Her bedroom at home is pale pink. Over her bureau is a painting of a pink cassette tape that she bought in a market for about $20. Her boyfriend hates it, she said. She has been dating Arthur Donald, Paul McCartney’s grandson, for almost two years. They met when she and Ms. Kianni did a collaboration with Stella McCartney, his aunt. He lives in California and tries to come to New York for weekends. When he visits, she said, he takes the painting off the wall. They are looking for something to replace it.
She is very online: She has almost 500,000 Instagram followers, to whom she posts photos of her activism and black-tie awards nights with Mr. Donald, like the Albie Awards of the Clooney Foundation for Justice, and about 242,000 TikTok followers. One of her most popular TikToks involved a bubble tea showdown with her father. They have an ongoing argument about texting. He likes email; she does not. (Now he texts her when he has sent her an email.)
They share, however, an appetite for what he calls “risk.”
Rewriting the Stanford Narrative
The idea for Phia, a portmanteau of Phoebe and Sophia, started with Ms. Gates (who once thought she might go into women’s health, the focus of her philanthropy) and Ms.

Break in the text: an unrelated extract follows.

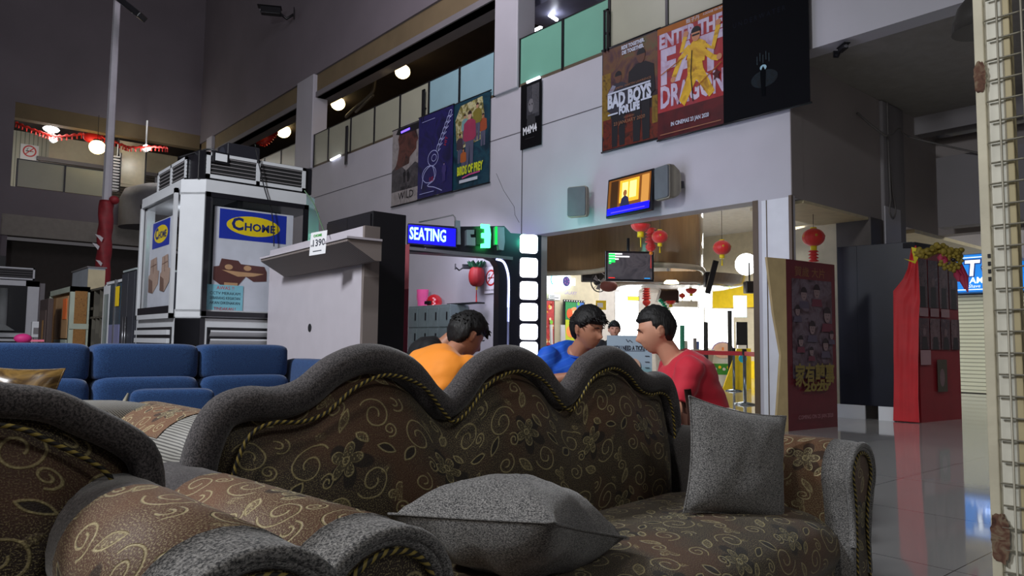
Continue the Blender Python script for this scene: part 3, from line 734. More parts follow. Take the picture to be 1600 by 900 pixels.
def bluescribble(a, w, h):
    a.rect(0, w, 0, h, mixmat('print_navy', [(20, 20, 56), (34, 30, 92), (24, 24, 70)], 2))
    pl = mat('print_pale_line', (170, 176, 222), .6)
    a.line([p[:2] for p in catmull([(w * .12, h * .12, 0), (w * .2, h * .3, 0), (w * .42, h * .36, 0), (w * .5, h * .2, 0), (w * .3, h * .14, 0), (w * .5, h * .1, 0), (w * .72, h * .04, 0)], 8)], .018, pl)
    a.line(ell(w * .34, h * .27, w * .2, h * .1, 24) + [(w * .54, h * .27)], .016, pl)
    a.line(ell(w * .45, h * .45, w * .15, h * .09, 24) + [(w * .6, h * .45)], .016, pl); a.line(ell(w * .48, h * .45, w * .07, h * .04, 16) + [(w * .55, h * .45)], .014, pl)
    for i in range(7):
        x, y = w * (.54 + i * .055), h * (.52 + i * .058)
        a.line([p[:2] for p in catmull([(x, y, 0), (x + .05, y + .13, 0), (x + .13, y + .12, 0), (x + .07, y - .01, 0), (x + .16, y + .03, 0)], 6)], .016, pl)
    rd = mat('print_red_script', (170, 36, 60))
    a.text('US', w * .42, h * .2, .14, rd); a.text('HIT', w * .82, h * .6, .13, rd, rot=1.2)
    a.man(w * .78, h * .14, h * .22, mat('print_violet', (60, 50, 110)), mat('print_pale_violet', (130, 110, 150)), blkm)
    a.line([(w * .08, h * .055), (w * .5, h * .055)], .012, pl); a.line([(w * .12, h * .92), (w * .5, h * .92)], .01, pl)
def birds(a, w, h):
    a.rect(0, w, 0, h, mixmat('print_teal_dark', [(14, 34, 50), (24, 66, 80), (16, 40, 60)], 2))
    a.poly([(w * .12, h * .45), (w * .06, h * .8), (w * .2, h * .95), (w * .8, h * .97), (w * .86, h * .75), (w * .8, h * .5)], mixmat('print_mixed_yellow', [(150, 150, 40), (196, 190, 150), (120, 110, 50), (60, 70, 60)], 6))
    cols = [(.2, .3, .34, (60, 50, 60), (150, 110, 80)), (.83, .42, .36, (150, 70, 40), (160, 110, 80)), (.34, .5, .34, (110, 150, 150), (180, 140, 110)), (.68, .5, .42, (120, 110, 40), (180, 140, 110)), (.48, .24, .62, (150, 50, 80), (190, 150, 130)), (.32, .16, .3, (160, 84, 36), (170, 110, 80))]
    for i, (x, y, hh, c, s_) in enumerate(cols): a.man(w * x, h * y, h * hh, mat('print_cloth_%s' % 'abcdef'[i], c), mat('print_face_%s' % 'abcdef'[i], s_), mat('print_hair_warm', (50, 34, 30)), mat('print_trousers', (80, 80, 100)))
    a.text('BIRDS OF PREY', w * .5, h * .2, .24, mat('print_lime', (196, 206, 40)), width=w * .7, bold=.012)
    a.line([(w * .3, h * .12), (w * .5, h * .14), (w * .78, h * .145)], .03, mat('print_pink', (190, 70, 130)))
    a.rect(w * .22, w * .72, h * .065, h * .1, mat('print_white_flat', (190, 196, 205)))
def m4m4(a, w, h):
    a.rect(w * .3, w * .9, h * .45, h * .95, mixmat('print_grey_veil', [(24, 24, 28), (66, 66, 72), (30, 30, 34)], 9, dist=3))
    a.ell(w * .5, h * .64, .075, .13, mat('print_ghost_face', (110, 108, 112)), 20); a.ell(w * .44, h * .66, .014, .018, blkm, 10); a.ell(w * .56, h * .66, .014, .018, blkm, 10)
    a.poly([(w * .3, h * .25), (w * .34, h * .5), (w * .7, h * .5), (w * .76, h * .25)], mat('print_dark_grey', (40, 40, 44)))
    for i in range(5): a.line([(w * (.58 + .07 * i), h * .95), (w * (.62 + .06 * i), h * .5)], .012, mat('print_ghost_face', ()))
    a.text('M4M4', w * .47, h * .27, .2, wht, width=w * .66, bold=.006, rot=.05)
    a.rect(w * .25, w * .7, h * .14, h * .146, mat('print_dark_grey', ()))
pb = mat('poster_black', (12, 12, 15), .7, spec=.1)
banner('hanging_poster', 14.97, 1.24, 4.2, 1.82, mat('poster_pale', (150, 144, 140), .6), 'pale poster with a dark bearded head over mountains, leftmost on the wall', callwild)
banner('hanging_poster', 13.80, 1.32, 4.2, 1.86, mat('poster_navy', (20, 20, 60), .5), 'dark blue poster covered in pale looping script', bluescribble, .068)
banner('hanging_poster', 12.52, 1.24, 4.2, 1.86, mat('poster_teal', (14, 34, 48), .5), 'colourful poster with a crowd of women and a yellow-green title', birds)
banner('hanging_poster', 10.35, .58, 4.66, 1.24, pb, 'narrow black poster with a ghostly face beside the pillar', m4m4, rod=False)
banner('hanging_poster', 8.27, 1.20, 4.22, 1.74, mat('poster_brown', (40, 26, 30), .5), 'poster with two men standing back against a dusky sky', badboys)
banner('hanging_poster', 7.08, 1.20, 4.17, 1.76, mat('poster_red', (150, 24, 28), .5), 'red poster with a leaping man in a yellow suit', fatdragon, .068)
banner('hanging_poster', 5.89, 1.28, 4.16, 1.95, mat('poster_near_black', (7, 8, 13), .7, spec=.1), 'almost black poster with a tiny glowing diver near the bottom', underwater, .101)

# ---------------- television and speakers on the fascia
scr1 = emit('screen_amber', (230, 160, 40), 1.0); scrblue = emit('screen_blue', (20, 10, 220), 1.1)
def tv(name, P, U, N, w, h, lab, draw, cat='television', tilt=0, hang=0):
    e = empty(name, P, 0, lab, cat); U = Vector(U).normalized(); N = Vector(N).normalized(); V = (Z3 * math.cos(tilt) + N * math.sin(tilt)).normalized(); N = U.cross(V).normalized() * (1 if U.cross(V).dot(N) > 0 else -1)
    MB().obox(-U * w / 2 - V * h / 2 - N * .06, U, V, N, w, h, .06, blk, bev=.008).build('casing', e)
    q = MB(); b_ = .035; O = -U * (w / 2 - b_) - V * (h / 2 - b_) + N * .001
    q.obox(O, U, V, N, w - 2 * b_, h - 2 * b_, .002, mat('screen_off', (10, 10, 14), .2)); draw(Art(q, O + N * .004, U, V, N), w - 2 * b_, h - 2 * b_); q.build('screen', e)
    g = MB(); g.obox(-U * .1 - V * .08 - N * .2, U, V, N, .2, .16, .14, blk)
    if hang: g.cyl(-N * .12, Vector((0, 0, hang)) - N * .12, .025, blk, 8)
    g.build('wall_bracket', e)
    return e
def draw1(a, w, h):
    a.rect(0, w, h * .16, h, emit('screen_brown', (120, 70, 24), .6)); a.rect(w * .06, w * .24, h * .2, h * .96, emit('screen_dark', (60, 34, 14), .5))
    a.rect(w * .28, w * .74, h * .3, h * .93, emit('screen_amber', (), 1)); a.rect(w * .34, w * .48, h * .4, h * .86, emit('screen_bright', (255, 225, 120), 1.3)); a.rect(w * .52, w * .68, h * .4, h * .86, emit('screen_bright', (), 1))
    a.rect(w * .80, w * .97, h * .2, h * .95, emit('screen_tan', (190, 130, 60), .8))
    bl = emit('screen_person', (40, 40, 70), .4); a.poly([(w * .3, h * .16), (w * .34, h * .42), (w * .42, h * .5), (w * .5, h * .42), (w * .54, h * .16)], bl); a.ell(w * .42, h * .56, w * .045, h * .09, emit('screen_face', (150, 90, 50), .5))
    a.rect(0, w, 0, h * .2, scrblue); a.rect(w * .1, w * .9, h * .05, h * .08, emit('screen_violet', (90, 60, 250), 1))
P = Vector((W - .26, 7.50, 3.375)); tv('television', P, (-.12, -1, 0), (-1, .12, 0), 1.03, .64, 'wall television showing an amber room with a seated man', draw1, tilt=-.08)
spk = mat('speaker_beige', (150, 144, 126), .6); spkg = mat('speaker_grille', (96, 100, 104), .8, bump=.4, bscale=300)
def speaker(P, lab, sc=1, yaw=0):
    e = empty('wall_speaker', P, yaw, lab, 'speaker', 'beige wall speakers either side of the television')
    prof = rrect(-.16 * sc, .16 * sc, -.24 * sc, .24 * sc, .03)
    q = MB(); q.poly((-.10, 0, 0), (0, -1, 0), Z3, prof, spkg, .03, N=(1, 0, 0)); q.build('grille', e)
    q = MB(); rows = []
    for x, k in ((-.07, 1.06), (0.02, 1.05), (.14, .8), (.2, .55)): rows.append([Vector((x, -a * k, b_ * k)) for a, b_ in prof])
    q.grid(rows, spk, closed_v=True, caps=True); q.build('casing', e)
    MB().bx(.1, .3, -.03, .03, -.05, .05, blk).build('bracket', e)
speaker(Vector((W - .33, 8.52, 3.38)), 'beige wall speaker left of the television', 1, .35)
speaker(Vector((W - .33, 6.72, 3.42)), 'beige wall speaker right of the television', .98, -.25)

# ---------------- CCTV cameras
def cctv(P, yaw, lab, sc=1, mt=None):
    e = empty('security_camera', P, yaw, lab, 'camera'); mt = mt or blk
    q = MB(); q.box((-.16 * sc, 0, 0), (.30 * sc, .12 * sc, .11 * sc), mt, bev=.01); q.box((-.18 * sc, 0, .06 * sc), (.36 * sc, .15 * sc, .015), mt); q.build('body', e)
    q = MB(); q.cyl((-.31 * sc, 0, 0), (-.32 * sc, 0, 0), .04 * sc, mirrorg, 12); q.build('lens', e)
    q = MB(); q.tube([(-.02 * sc, 0, -.03 * sc), (.08 * sc, 0, -.1 * sc), (.18 * sc, 0, -.02 * sc)], .022 * sc, mt, 8); q.box((.19 * sc, 0, 0), (.02, .12 * sc, .16 * sc), mt); q.build('mount', e)
cctv(on(0, W - .45, 440, 19), -.5, 'dark security camera high on the long wall', 1.9)
cctv(on(2, 4.82, 1312, 80), .9, 'small dark security camera under the corridor soffit', .55)

# ================================================================ SEATING portal
PA = fa(637, 380, 11.9); PB = fa(846, 380, 12.6)
pu = Vector((PB.x - PA.x, PB.y - PA.y, 0)); PW = pu.length; pu.normalize(); pn = Vector((pu.y, -pu.x, 0))
if pn.dot(Vector((PA.x, PA.y, 0))) > 0: pn = -pn
O0 = Vector((PA.x, PA.y, 0))
def pl(px, py, off=0):       # coordinates on the portal plane
    d = ray(px, py); P0 = O0 + pn * off; t_ = (P0 - EYE).dot(pn) / d.dot(pn); p = EYE + d * t_; return ((p - O0).dot(pu), p.z)
navy = mat('portal_black', (18, 18, 30), .35, var=.1)
portal = empty('film_strip_portal', O0, 0, 'black cinema portal with an arch and a column of glowing film frames', 'portal')
q = MB()
T = [pl(x, y) for x, y in ((641, 349), (712, 354), (788, 353), (798, 364), (846, 368))]
xr = T[-1][0]
xa, xb = pl(770, 410)[0], pl(779, 480)[0]; zb = pl(700, 396)[1]; zt2 = pl(760, 401)[1]
inner = [(xr, 0)] + [(xb, 0)] + [(xb, zt2 - .28), (xb - .02, zt2 - .14), (xb - .08, zt2 - .05), (xb - .2, zt2)] + [(T[0][0], zb)]
q.poly((0, 0, 0), pu, Z3, [T[0]] + T[1:] + inner, navy, .30, N=-pn)
q.build('frame', portal)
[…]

Kianni (who wanted to be an environmental lawyer) trying to come up with a pitch to get into an entrepreneurship class.
First, they thought of a Bluetooth-smart tampon that would know what was going on with your hormones, iron level and so on. They considered making “the Gen Z version of LinkedIn.” Then, they thought about what so many women who started their own fashion labels had thought about: their own experience.
Ms. Gates remembered seeing an Area dress she had bought for $500 reselling for $150 on the RealReal and feeling, she said, “so foolish.” Ms. Kianni, who is Iranian American, grew up in Washington, D.C. and started a climate change organization, Climate Cardinals, when she was in high school (it translates climate resources into 100 languages); she was already a dedicated resale shopper.
They thought there had to be others like them — you know, Ms. Gates said, “smart girls, age 25 to 30, who want to shop like a genius and get the best price in one click.” They were so excited about the idea that they wanted to drop out and get started right away, but their mothers stepped in.